• THE TASK: Return all lines with the word "this" in them.

Stored items

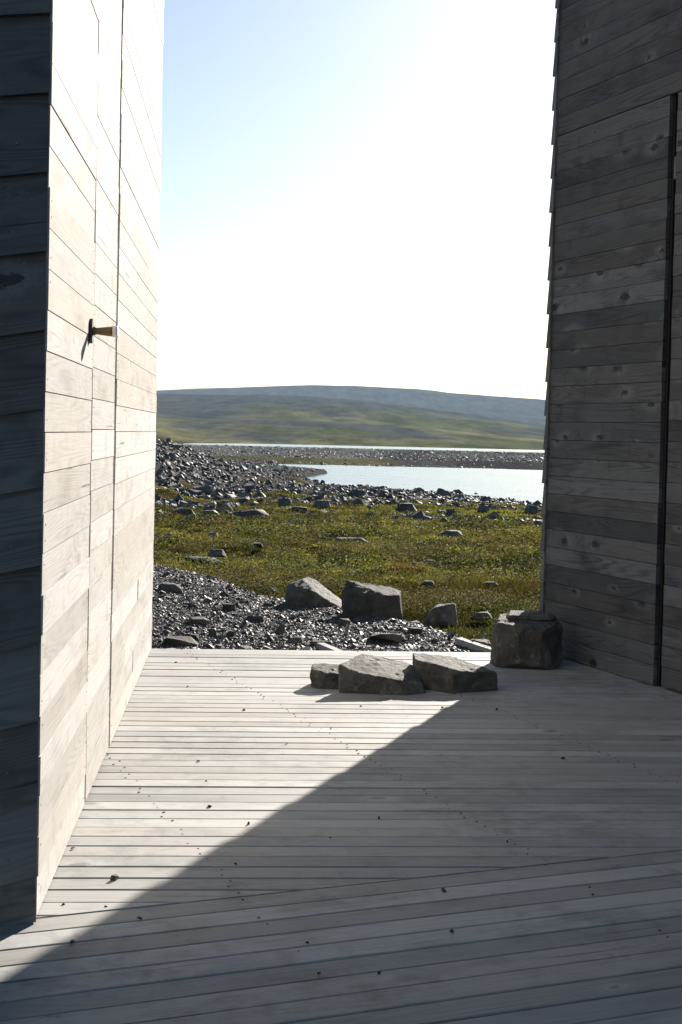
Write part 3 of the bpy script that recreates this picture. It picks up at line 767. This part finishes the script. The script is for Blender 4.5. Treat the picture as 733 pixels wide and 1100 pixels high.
meadow = [(212, 608, 44, 6, 'long flat slab in the grass above the gravel rim', 0.4), (233, 602, 16, 9, 'dark pointed stone behind the long flat meadow slab', 0.8), (376, 585, 36, 6, 'long low arched slab in the middle of the meadow', 0.5), (484, 578, 26, 6, 'dark flat stone in the meadow left of the dark cabin', 0.6),
          (229, 579, 10, 5, 'small rounded stone in the bright grass near the pale wall', 0.8), (276, 592, 12, 6, 'small grey stone in the meadow left of centre', 0.8), (462, 611, 12, 5, 'tiny pale stone in the near meadow', 0.8), (460, 634, 13, 5, 'half buried stone behind the low dark boulder', 0.8), (182, 580, 8, 5, 'tiny pale stone in the grass by the pale wall', 0.8), (527, 633, 13, 4, 'low stone in the meadow close to the dark cabin', 0.7)]
for i, (px, py, w_, h_, lab, df) in enumerate(meadow):
    boulder(px, py, w_*1.45, h_*0.95, lab, 160+i, GM, name='meadow_stone', dfac=df, sub=2, flat=0.6, n=22, sink=0.0)
GRW = 'boulders along the far rim of the meadow'
row = [(172, 556, 12, 8, 'small dark boulder at the foot of the scree beside the pale wall', 0.8), (197, 557, 32, 10, 'long dark boulder at the foot of the scree', 0.5), (228, 558, 26, 10, 'middle dark block of the row below the scree', 0.6), (266, 557, 52, 12, 'longest dark boulder of the row below the scree', 0.4),
       (322, 552, 24, 8, 'tilted flat boulder right of the row below the scree', 0.6), (571, 552, 18, 10, 'square dark boulder near the lake beside the dark cabin', 0.8), (579, 567, 16, 9, 'dark boulder in the meadow touching the dark cabin edge', 0.8), (484, 557, 14, 11, 'upright dark boulder in the stony band', 0.8),
       (385, 533, 26, 8, 'dark boulder by the near lake shore', 0.7), (413, 533, 14, 7, 'smaller dark boulder on the near shore right of centre', 0.7), (306, 543, 20, 9, 'dark boulder at the toe of the scree', 0.7), (346, 545, 24, 8, 'flat boulder above the middle of the stony band', 0.6), (437, 550, 30, 9, 'wide flat boulder in the stony band', 0.6), (520, 551, 16, 7, 'small boulder near the lake right of centre', 0.8)]
for i, (px, py, w_, h_, lab, df) in enumerate(row):
    boulder(px, py, w_, h_*0.85, lab, 200+i, GRW, mat='rock_far', dfac=df, sub=3, n=20, sink=0.25)
# a stone standing in the shallows
q_ = G(347, 518, WATER); s_ = ppm(q_)
me = hull_mesh([(x*6/s_, y*6/s_, z*3.6/s_-0.1) for x, y, z in random_pts(random.Random(5), 1, 0.8, 1)], subdiv=1, amp=0.02, bevel=0.02, freq=2)
o = link_mesh('lake_stone', me, MAT['rock_far']); o.location = q_; tag(o, 'small dark stone standing in the near lake off the scree point', 'rock')

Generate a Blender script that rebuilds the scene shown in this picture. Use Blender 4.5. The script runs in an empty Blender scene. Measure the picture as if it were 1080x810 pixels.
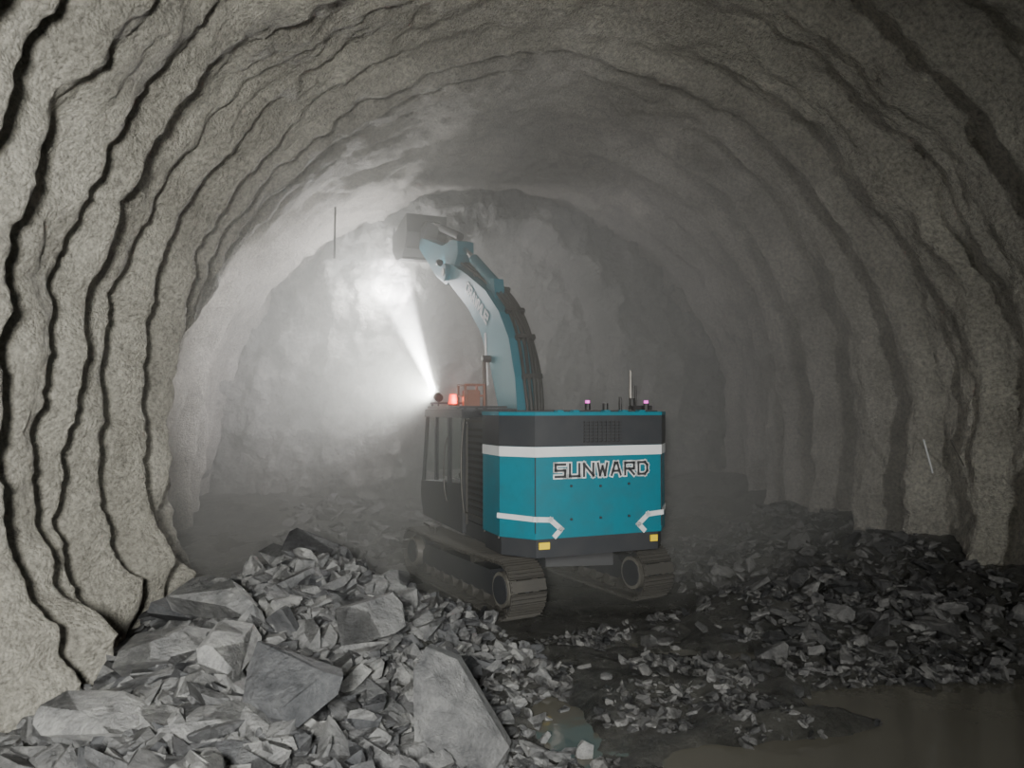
import bpy, bmesh, math, random
import numpy as np
from mathutils import Vector, Matrix, noise, Euler
random.seed(7); rng=np.random.RandomState(7)
R=math.radians
scene=bpy.context.scene

# ---------------------------------------------------------------- materials
def new_mat(name):
    m=bpy.data.materials.new(name); m.use_nodes=True
    nt=m.node_tree; nt.nodes.clear()
    out=nt.nodes.new('ShaderNodeOutputMaterial'); b=nt.nodes.new('ShaderNodeBsdfPrincipled')
    nt.links.new(b.outputs[0],out.inputs[0])
    return m,nt,b,out
def N(nt,t,**k):
    n=nt.nodes.new(t)
    for a,v in k.items(): setattr(n,a,v)
    return n
def ramp(nt,stops):
    r=nt.nodes.new('ShaderNodeValToRGB'); e=r.color_ramp.elements
    while len(e)<len(stops): e.new(0.5)
    for i,(p,c) in enumerate(stops):
        e[i].position=p; e[i].color=(c[0],c[1],c[2],1)
    return r
def noise_n(nt,scale,detail=6,rough=0.6,coord=None):
    n=nt.nodes.new('ShaderNodeTexNoise'); n.inputs['Scale'].default_value=scale
    n.inputs['Detail'].default_value=detail; n.inputs['Roughness'].default_value=rough
    if coord: nt.links.new(coord,n.inputs['Vector'])
    return n
def paint(name,col,rough=0.4,metal=0.0,dirt=0.25,emit=None,es=0):
    m,nt,b,out=new_mat(name)
    tc=N(nt,'ShaderNodeTexCoord')
    n=noise_n(nt,2.5,8,0.65,tc.outputs['Object'])
    d=[c*(1-dirt)+0.06*dirt for c in col]
    r=ramp(nt,[(0.35,d),(0.6,col)])
    nt.links.new(n.outputs[0],r.inputs[0]); nt.links.new(r.outputs[0],b.inputs['Base Color'])
    b.inputs['Roughness'].default_value=rough; b.inputs['Metallic'].default_value=metal
    if emit:
        b.inputs['Emission Color'].default_value=(*emit,1); b.inputs['Emission Strength'].default_value=es
    return m
def mat_shotcrete(name,c0,c1,scale=1.0,bd=0.13):
    m,nt,b,out=new_mat(name)
    tc=N(nt,'ShaderNodeTexCoord'); o=tc.outputs['Object']
    n1=noise_n(nt,0.7,8,0.65,o); r=ramp(nt,[(0.3,c0),(0.7,c1)])
    nt.links.new(n1.outputs[0],r.inputs[0])
    n2=noise_n(nt,14*scale,5,0.7,o); r2=ramp(nt,[(0.3,(.5,.5,.5)),(0.62,(1.15,1.15,1.12))])
    nt.links.new(n2.outputs[0],r2.inputs[0])
    mx=N(nt,'ShaderNodeMixRGB',blend_type='MULTIPLY'); mx.inputs[0].default_value=1
    nt.links.new(r.outputs[0],mx.inputs[1]); nt.links.new(r2.outputs[0],mx.inputs[2])
    nt.links.new(mx.outputs[0],b.inputs['Base Color'])
    b.inputs['Roughness'].default_value=0.6
    n3=noise_n(nt,8*scale,10,0.76,o)
    v=N(nt,'ShaderNodeTexVoronoi'); v.inputs['Scale'].default_value=24*scale; nt.links.new(o,v.inputs['Vector'])
    ad=N(nt,'ShaderNodeMath',operation='ADD'); mu=N(nt,'ShaderNodeMath',operation='MULTIPLY'); mu.inputs[1].default_value=-0.30
    nt.links.new(v.outputs['Distance'],mu.inputs[0]); nt.links.new(n3.outputs[0],ad.inputs[0]); nt.links.new(mu.outputs[0],ad.inputs[1])
    bp=N(nt,'ShaderNodeBump'); bp.inputs['Strength'].default_value=1.0; bp.inputs['Distance'].default_value=bd
    nt.links.new(ad.outputs[0],bp.inputs['Height']); nt.links.new(bp.outputs[0],b.inputs['Normal'])
    return m
def mat_rock(name,lo,hi,rough=0.5):
    m,nt,b,out=new_mat(name)
    tc=N(nt,'ShaderNodeTexCoord'); o=tc.outputs['Object']; g=N(nt,'ShaderNodeNewGeometry')
    r=ramp(nt,[(0,lo),(1,hi)]); nt.links.new(g.outputs['Random Per Island'],r.inputs[0])
    n=noise_n(nt,3.5,12,0.75,o); r2=ramp(nt,[(0.32,(.40,.41,.43)),(0.5,(.86,.86,.87)),(0.68,(1.4,1.4,1.37))]); nt.links.new(n.outputs[0],r2.inputs[0])
    mx=N(nt,'ShaderNodeMixRGB',blend_type='MULTIPLY'); mx.inputs[0].default_value=1
    nt.links.new(r.outputs[0],mx.inputs[1]); nt.links.new(r2.outputs[0],mx.inputs[2]); nt.links.new(mx.outputs[0],b.inputs['Base Color'])
    b.inputs['Roughness'].default_value=rough
    n3=noise_n(nt,6,13,0.72,o); bp=N(nt,'ShaderNodeBump'); bp.inputs['Strength'].default_value=1; bp.inputs['Distance'].default_value=0.14
    nt.links.new(n3.outputs[0],bp.inputs['Height']); nt.links.new(bp.outputs[0],b.inputs['Normal'])
    return m
def mat_mud():
    m,nt,b,out=new_mat('wet_mud')
    tc=N(nt,'ShaderNodeTexCoord'); o=tc.outputs['Object']
    n=noise_n(nt,1.6,10,0.7,o); r=ramp(nt,[(0.35,(.02,.021,.02)),(0.7,(.10,.10,.09))]); nt.links.new(n.outputs[0],r.inputs[0])
    nt.links.new(r.outputs[0],b.inputs['Base Color'])
    r2=ramp(nt,[(0.4,(.16,)*3),(0.65,(.5,)*3)]); n2=noise_n(nt,0.9,6,0.6,o); nt.links.new(n2.outputs[0],r2.inputs[0]); nt.links.new(r2.outputs[0],b.inputs['Roughness'])
    n3=noise_n(nt,6,12,0.78,o); bp=N(nt,'ShaderNodeBump'); bp.inputs['Strength'].default_value=1; bp.inputs['Distance'].default_value=0.16
    nt.links.new(n3.outputs[0],bp.inputs['Height']); nt.links.new(bp.outputs[0],b.inputs['Normal'])
    return m
M_shot=mat_shotcrete('shotcrete',(.33,.32,.285),(.59,.575,.515))
M_face=mat_shotcrete('tunnel_face_rock',(.12,.13,.12),(.36,.36,.33),0.35,.2)
M_rock=mat_rock('slate_rock',(.10,.105,.112),(.33,.335,.33))
M_rub=mat_rock('rubble_rock',(.032,.034,.036),(.25,.25,.245))
M_mud=mat_mud()
M_teal=paint('teal_paint',(.008,.160,.215),0.38,0,0.2)
M_tealb=paint('boom_teal_paint',(.002,.14,.19),0.45,0,0.0)
M_dark=paint('charcoal_paint',(.034,.037,.042),0.45,0,0.3)
M_black=paint('black_rubber',(.014,.014,.014),0.5,0,0.3)
M_white=paint('white_paint',(.66,.68,.69),0.4,0,0.1)
M_steel=paint('dirty_steel',(.085,.082,.074),0.5,0.3,0.4)
M_hub=paint('worn_steel',(.30,.29,.26),0.45,0.6,0.4)
M_chrome=paint('chrome_rod',(.5,.5,.5),0.2,1,0.05)
M_yel=paint('yellow_sticker',(.75,.55,.02),0.5,0,0.05,(.9,.6,.02),0.12)
M_beacon=paint('beacon_orange',(.9,.06,.01),0.3,0,0,(1,.03,.004),3.0)
M_lamp=paint('lamp_lens',(1,1,1),0.3,0,0,(1,.98,.92),60)
M_mag=paint('magenta_led',(.8,.05,.6),0.3,0,0,(1,.1,.8),1.4)
M_cage=paint('rusty_orange',(.22,.10,.07),0.5,0,0.2)
def mat_glass():
    m,nt,b,out=new_mat('cab_glass')
    b.inputs['Base Color'].default_value=(.2,.22,.22,1); b.inputs['Roughness'].default_value=0.15
    t=N(nt,'ShaderNodeBsdfTransparent'); t.inputs[0].default_value=(.97,.98,.97,1)
    mx=N(nt,'ShaderNodeMixShader'); mx.inputs[0].default_value=0.15
    nt.links.new(t.outputs[0],mx.inputs[1]); nt.links.new(b.outputs[0],mx.inputs[2]); nt.links.new(mx.outputs[0],out.inputs[0])
    return m
M_glass=mat_glass()
def mat_water():
    m,nt,b,out=new_mat('muddy_water')
    b.inputs['Base Color'].default_value=(.085,.082,.068,1); b.inputs['Roughness'].default_value=0.08
    tc=N(nt,'ShaderNodeTexCoord'); n=noise_n(nt,3.0,3,0.5,tc.outputs['Object'])
    bp=N(nt,'ShaderNodeBump'); bp.inputs['Strength'].default_value=0.15; bp.inputs['Distance'].default_value=0.03
    nt.links.new(n.outputs[0],bp.inputs['Height']); nt.links.new(bp.outputs[0],b.inputs['Normal'])
    return m
M_water=mat_water()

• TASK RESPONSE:
Write part 3 of the bpy script that recreates this picture. It picks up at line 767. This part finishes the script. The script is for Blender 4.5. Treat the picture as 733 pixels wide and 1100 pixels high.
Generate a Blender script that rebuilds the scene shown in this picture. Use Blender 4.5. The script runs in an empty Blender scene. Measure the picture as if it were 1080x810 pixels.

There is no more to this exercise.